Ganz anders bei der zeigerlosen Uhr, nicht zufällig stammt sie aus Japan. Malen wir uns einen Menschen aus, der nie einen Uhrzeiger gesehen hat, die Zeit immer nur von Digital-Uhren abgelesen hätte. Gäbe es für ihn weder "die Zeit" noch sein "Ich", jederzeit mit sich identisch? Würde er nicht geneigt sein, alles was sich in der Wirklichkeit tut, entsprechend dem zu deuten, was im Sichtfeld der Uhr geschieht? Und das ist keine Bewegung einer Substanz über ein geformtes Feld, vielmehr die je und je wechselnde Erscheinung isolierter Ziffern auf einem formleeren Grund. Die strenge Abfolge der Ziffern, wie sie aus dem Nichts erscheinen und je ins Ende verschwinden, hat etwas Faszinierendes. Wirklich aus dem Nichts kommen sie, werden durch keinerlei Bewegung von irgendwoher ins Blickfeld transportiert. Jede war vor ihrer Erscheinung noch zukünftig, am Kommen; danach ist sie vergangen, gewesen, vorbei.

Der Glaube soll sich keine Hinterwelten malen. Diese Welt, hier und jetzt, wird im selben Augenblick, da sie vergeht, auch schon in Gott hinein verewigt; dieser Augenblick, von der gerade verschwundenen 37 bedeutet, geht nicht verloren. Deshalb fort mit zuchtlosen Himmelsträumereien und der Erde treu geblieben, nichts anderes als die vergöttlichte Erde erwartet uns als Himmel. Insofern ist tatsächlich je jetzt die letzte Stunde! Wem das klar wird, ihm / ihr leuchtet noch der graueste Tag in himmlischem Abendrot.
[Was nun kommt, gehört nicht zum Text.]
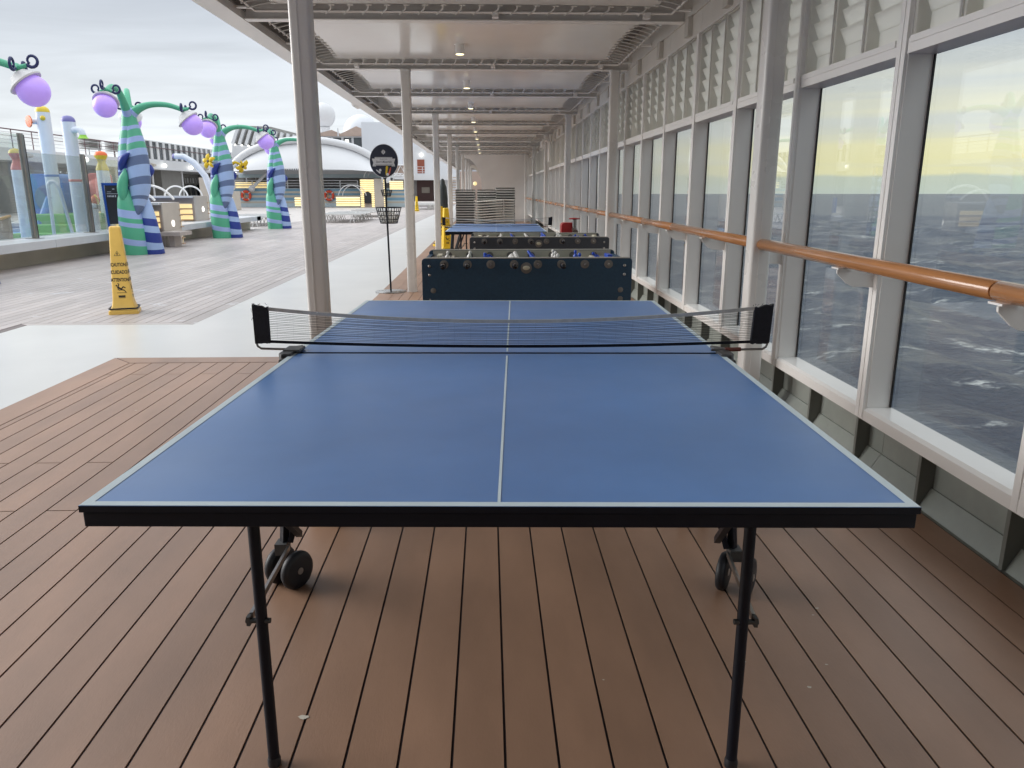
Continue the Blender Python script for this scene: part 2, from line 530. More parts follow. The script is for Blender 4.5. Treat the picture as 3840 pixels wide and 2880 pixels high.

Aus dem Reich der Möglichkeiten durch das irdische Werden zum ewigen Sein: das ist der Weg, den jeder Einzelne schon unmeßbar oft gegangen ist; der Blick auf die Sekundenziffern zeigt mir einen dieser Werde-Momente nach dem andern. Was ich nicht sehe, als Christ aber glaube und hoffe, ist die einheitliche Neuverwirklichung dieser getrennten Momente in Gott. Weil Gott "alles in allem sein" will (1 Kor,15,28), darum DANN auch du in dir.

Amen

Die hebräische Wurzel bedeutet: Fest sein. Ja, so ist es. Ja, so sei es. Schlußklammer des Credo: Alles Gesagte gilt auch für mich. Amen sagen (von Anfang an: 1 Kor 14,16) alle Christen, auch die Muslime; in sämtlichen Liturgien bleibt es unübersetzt.